* **EXERCISE**: Transcribe the listing below from its opening line up to and including the line that contains "return CAPS[style]"; reproduce nothing else.

* **GIVEN MATERIAL**:
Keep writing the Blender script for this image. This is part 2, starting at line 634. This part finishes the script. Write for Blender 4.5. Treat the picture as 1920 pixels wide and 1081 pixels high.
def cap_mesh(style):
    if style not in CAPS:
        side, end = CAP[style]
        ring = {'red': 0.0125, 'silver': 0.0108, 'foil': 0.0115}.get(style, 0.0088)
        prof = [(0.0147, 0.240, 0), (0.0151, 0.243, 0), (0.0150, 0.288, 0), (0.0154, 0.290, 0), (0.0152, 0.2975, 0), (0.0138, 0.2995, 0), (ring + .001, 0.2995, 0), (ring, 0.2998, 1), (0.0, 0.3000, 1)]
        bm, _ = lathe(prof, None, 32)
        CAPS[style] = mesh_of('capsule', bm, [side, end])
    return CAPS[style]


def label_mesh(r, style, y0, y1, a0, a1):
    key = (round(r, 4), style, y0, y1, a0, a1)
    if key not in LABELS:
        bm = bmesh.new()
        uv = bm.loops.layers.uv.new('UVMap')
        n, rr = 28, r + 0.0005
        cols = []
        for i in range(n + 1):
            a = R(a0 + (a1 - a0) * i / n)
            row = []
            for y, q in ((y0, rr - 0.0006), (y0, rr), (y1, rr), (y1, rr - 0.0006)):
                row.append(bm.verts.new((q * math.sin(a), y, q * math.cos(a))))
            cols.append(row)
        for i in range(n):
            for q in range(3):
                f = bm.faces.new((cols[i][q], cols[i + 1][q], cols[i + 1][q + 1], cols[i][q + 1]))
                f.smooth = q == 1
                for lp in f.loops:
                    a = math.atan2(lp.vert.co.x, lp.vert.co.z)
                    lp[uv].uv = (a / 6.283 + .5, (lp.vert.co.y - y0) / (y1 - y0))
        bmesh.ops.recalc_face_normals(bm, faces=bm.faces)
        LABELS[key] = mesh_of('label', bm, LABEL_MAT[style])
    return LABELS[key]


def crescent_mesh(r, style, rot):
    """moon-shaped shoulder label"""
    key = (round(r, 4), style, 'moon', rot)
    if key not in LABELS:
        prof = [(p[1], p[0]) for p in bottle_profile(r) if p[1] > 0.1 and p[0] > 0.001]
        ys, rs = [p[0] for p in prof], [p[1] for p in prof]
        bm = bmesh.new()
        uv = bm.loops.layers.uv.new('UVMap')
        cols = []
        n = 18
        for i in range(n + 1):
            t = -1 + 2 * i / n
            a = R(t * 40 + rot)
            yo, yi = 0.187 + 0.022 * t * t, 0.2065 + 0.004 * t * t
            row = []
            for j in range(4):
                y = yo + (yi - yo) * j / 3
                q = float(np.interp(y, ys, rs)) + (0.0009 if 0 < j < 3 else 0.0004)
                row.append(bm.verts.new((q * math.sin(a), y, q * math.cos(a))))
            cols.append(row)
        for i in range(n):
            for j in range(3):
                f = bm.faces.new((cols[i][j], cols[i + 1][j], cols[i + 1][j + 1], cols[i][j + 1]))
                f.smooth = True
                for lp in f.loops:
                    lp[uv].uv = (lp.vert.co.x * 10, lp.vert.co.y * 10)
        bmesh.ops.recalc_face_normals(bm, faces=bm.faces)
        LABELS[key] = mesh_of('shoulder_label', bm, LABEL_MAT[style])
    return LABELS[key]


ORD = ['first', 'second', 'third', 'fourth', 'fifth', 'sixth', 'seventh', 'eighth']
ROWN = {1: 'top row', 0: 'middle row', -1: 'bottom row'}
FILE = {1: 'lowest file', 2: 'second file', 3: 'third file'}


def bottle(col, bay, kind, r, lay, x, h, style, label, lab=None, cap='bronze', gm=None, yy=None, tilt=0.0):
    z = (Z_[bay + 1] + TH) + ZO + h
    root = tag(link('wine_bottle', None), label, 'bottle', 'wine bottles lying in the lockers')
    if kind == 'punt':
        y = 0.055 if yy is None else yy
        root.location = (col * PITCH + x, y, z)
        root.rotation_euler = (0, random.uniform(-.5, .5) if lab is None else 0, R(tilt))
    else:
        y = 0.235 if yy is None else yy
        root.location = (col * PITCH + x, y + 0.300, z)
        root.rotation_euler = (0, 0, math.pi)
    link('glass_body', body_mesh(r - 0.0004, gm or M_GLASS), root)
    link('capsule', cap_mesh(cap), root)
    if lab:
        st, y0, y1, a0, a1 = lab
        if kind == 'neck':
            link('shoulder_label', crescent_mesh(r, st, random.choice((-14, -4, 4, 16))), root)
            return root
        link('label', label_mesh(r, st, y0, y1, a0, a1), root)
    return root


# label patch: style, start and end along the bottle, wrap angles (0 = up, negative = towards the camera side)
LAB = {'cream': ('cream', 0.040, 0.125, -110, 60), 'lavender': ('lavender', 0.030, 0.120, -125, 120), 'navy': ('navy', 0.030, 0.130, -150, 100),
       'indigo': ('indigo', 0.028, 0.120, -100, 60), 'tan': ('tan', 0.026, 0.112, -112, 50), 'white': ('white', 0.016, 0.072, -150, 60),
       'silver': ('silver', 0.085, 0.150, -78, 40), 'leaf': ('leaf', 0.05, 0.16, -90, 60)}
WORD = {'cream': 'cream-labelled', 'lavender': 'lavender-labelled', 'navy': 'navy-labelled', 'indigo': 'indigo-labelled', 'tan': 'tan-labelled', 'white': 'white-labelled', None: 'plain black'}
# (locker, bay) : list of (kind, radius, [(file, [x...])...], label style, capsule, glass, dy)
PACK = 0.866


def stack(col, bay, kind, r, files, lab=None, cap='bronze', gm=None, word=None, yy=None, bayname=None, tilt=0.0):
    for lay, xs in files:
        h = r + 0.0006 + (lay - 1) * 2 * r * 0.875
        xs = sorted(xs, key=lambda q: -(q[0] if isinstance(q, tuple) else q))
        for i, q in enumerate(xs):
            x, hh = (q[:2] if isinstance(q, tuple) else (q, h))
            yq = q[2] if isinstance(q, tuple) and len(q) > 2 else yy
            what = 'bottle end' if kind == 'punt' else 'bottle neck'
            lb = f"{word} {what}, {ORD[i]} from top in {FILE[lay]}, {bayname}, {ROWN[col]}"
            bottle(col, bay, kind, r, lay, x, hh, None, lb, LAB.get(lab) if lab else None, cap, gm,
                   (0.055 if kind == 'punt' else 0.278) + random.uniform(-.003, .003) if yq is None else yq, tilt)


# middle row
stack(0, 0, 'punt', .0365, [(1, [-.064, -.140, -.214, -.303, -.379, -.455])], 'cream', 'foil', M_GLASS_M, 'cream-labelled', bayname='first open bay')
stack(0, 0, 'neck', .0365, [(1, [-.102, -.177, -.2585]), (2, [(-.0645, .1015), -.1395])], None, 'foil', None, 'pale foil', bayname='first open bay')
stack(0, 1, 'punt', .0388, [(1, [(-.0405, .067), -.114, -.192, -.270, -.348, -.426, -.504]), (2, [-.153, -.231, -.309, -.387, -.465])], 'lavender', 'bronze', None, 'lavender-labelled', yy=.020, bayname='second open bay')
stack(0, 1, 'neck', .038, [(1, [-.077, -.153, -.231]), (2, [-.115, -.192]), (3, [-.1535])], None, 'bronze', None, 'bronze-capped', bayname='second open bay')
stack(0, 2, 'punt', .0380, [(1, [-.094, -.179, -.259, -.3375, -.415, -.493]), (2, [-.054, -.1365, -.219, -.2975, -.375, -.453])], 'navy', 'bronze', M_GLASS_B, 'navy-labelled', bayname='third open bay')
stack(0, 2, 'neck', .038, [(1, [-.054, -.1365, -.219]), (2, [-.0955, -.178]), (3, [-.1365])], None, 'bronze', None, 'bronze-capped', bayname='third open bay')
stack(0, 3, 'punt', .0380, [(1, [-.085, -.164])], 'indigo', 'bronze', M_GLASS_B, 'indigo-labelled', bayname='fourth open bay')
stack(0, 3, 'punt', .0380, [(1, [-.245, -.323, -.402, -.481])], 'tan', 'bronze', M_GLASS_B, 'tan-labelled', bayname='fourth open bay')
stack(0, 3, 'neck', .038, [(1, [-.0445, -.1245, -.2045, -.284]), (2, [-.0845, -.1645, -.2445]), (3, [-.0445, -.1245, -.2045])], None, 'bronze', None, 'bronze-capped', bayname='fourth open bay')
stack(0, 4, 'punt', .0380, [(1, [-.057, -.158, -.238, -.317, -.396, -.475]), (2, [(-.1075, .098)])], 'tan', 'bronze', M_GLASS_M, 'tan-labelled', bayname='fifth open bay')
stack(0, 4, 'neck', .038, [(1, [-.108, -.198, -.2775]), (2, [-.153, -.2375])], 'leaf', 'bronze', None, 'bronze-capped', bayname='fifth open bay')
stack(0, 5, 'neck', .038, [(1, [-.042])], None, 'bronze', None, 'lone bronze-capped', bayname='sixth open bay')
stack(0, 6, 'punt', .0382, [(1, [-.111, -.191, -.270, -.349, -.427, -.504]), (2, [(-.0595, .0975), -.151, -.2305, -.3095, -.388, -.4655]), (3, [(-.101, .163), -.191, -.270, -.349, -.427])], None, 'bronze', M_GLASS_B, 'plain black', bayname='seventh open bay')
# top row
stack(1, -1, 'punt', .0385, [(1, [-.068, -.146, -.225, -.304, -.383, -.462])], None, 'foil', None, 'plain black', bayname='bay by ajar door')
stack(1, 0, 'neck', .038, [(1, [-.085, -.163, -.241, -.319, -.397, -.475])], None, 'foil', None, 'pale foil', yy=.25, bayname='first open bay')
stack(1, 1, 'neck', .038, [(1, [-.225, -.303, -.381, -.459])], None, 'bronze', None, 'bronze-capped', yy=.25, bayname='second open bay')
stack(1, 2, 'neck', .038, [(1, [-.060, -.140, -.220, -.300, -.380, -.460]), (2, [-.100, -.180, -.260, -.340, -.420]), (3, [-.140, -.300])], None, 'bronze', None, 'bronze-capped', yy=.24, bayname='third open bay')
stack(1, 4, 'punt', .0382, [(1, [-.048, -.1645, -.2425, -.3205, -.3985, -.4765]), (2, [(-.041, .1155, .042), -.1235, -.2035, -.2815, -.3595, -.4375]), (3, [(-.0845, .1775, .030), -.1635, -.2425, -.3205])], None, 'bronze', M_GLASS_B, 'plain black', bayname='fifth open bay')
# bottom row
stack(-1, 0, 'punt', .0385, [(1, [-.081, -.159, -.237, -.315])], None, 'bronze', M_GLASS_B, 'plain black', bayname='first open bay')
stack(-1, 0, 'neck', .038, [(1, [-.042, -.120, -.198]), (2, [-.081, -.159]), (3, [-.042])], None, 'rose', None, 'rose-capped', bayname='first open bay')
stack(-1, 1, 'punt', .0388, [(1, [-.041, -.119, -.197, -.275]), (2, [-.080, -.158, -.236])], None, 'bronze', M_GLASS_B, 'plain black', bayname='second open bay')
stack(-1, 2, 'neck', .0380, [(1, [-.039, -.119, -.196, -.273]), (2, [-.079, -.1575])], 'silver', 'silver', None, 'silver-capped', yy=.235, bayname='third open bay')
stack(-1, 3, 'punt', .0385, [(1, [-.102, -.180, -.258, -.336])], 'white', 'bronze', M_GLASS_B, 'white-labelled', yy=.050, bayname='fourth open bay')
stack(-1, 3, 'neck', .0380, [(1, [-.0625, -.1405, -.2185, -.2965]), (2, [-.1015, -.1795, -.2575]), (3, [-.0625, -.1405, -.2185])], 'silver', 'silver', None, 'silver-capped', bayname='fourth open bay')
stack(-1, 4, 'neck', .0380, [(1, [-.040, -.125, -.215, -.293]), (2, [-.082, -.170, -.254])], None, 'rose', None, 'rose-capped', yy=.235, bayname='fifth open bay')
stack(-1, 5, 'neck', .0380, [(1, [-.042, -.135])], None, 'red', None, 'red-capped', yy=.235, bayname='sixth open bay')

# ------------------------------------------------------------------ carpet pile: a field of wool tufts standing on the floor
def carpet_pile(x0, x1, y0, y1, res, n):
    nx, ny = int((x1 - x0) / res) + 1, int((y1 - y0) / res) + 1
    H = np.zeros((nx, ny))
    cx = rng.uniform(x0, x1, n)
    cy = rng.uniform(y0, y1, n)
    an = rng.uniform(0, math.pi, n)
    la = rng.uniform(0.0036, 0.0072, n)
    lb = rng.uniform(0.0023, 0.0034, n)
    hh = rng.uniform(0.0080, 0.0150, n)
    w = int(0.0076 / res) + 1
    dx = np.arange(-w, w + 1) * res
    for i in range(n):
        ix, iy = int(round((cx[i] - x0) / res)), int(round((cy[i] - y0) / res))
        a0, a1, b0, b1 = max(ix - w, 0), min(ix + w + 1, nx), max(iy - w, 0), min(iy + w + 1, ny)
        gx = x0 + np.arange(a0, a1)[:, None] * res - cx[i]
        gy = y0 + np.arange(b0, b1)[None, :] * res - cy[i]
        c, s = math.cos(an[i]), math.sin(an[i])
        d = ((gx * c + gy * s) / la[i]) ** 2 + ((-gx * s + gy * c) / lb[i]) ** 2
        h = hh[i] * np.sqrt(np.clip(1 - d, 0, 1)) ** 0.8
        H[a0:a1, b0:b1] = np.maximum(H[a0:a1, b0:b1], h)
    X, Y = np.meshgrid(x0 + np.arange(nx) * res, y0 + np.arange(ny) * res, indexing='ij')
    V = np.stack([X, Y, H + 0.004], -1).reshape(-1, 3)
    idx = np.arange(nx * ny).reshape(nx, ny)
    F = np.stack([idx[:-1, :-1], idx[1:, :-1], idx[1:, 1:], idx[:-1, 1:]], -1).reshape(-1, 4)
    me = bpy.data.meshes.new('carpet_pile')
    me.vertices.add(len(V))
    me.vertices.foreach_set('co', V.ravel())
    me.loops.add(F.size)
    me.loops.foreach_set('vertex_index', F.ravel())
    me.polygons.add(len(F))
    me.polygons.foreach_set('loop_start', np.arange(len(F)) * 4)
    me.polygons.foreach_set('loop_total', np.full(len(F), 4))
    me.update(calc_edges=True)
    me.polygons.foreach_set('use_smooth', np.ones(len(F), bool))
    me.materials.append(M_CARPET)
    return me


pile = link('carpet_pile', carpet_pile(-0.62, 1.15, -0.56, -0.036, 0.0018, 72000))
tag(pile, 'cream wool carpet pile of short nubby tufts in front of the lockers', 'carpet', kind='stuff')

* **EXPECTED OUTPUT**:
Keep writing the Blender script for this image. This is part 2, starting at line 634. This part finishes the script. Write for Blender 4.5. Treat the picture as 1920 pixels wide and 1081 pixels high.
def cap_mesh(style):
    if style not in CAPS:
        side, end = CAP[style]
        ring = {'red': 0.0125, 'silver': 0.0108, 'foil': 0.0115}.get(style, 0.0088)
        prof = [(0.0147, 0.240, 0), (0.0151, 0.243, 0), (0.0150, 0.288, 0), (0.0154, 0.290, 0), (0.0152, 0.2975, 0), (0.0138, 0.2995, 0), (ring + .001, 0.2995, 0), (ring, 0.2998, 1), (0.0, 0.3000, 1)]
        bm, _ = lathe(prof, None, 32)
        CAPS[style] = mesh_of('capsule', bm, [side, end])
    return CAPS[style]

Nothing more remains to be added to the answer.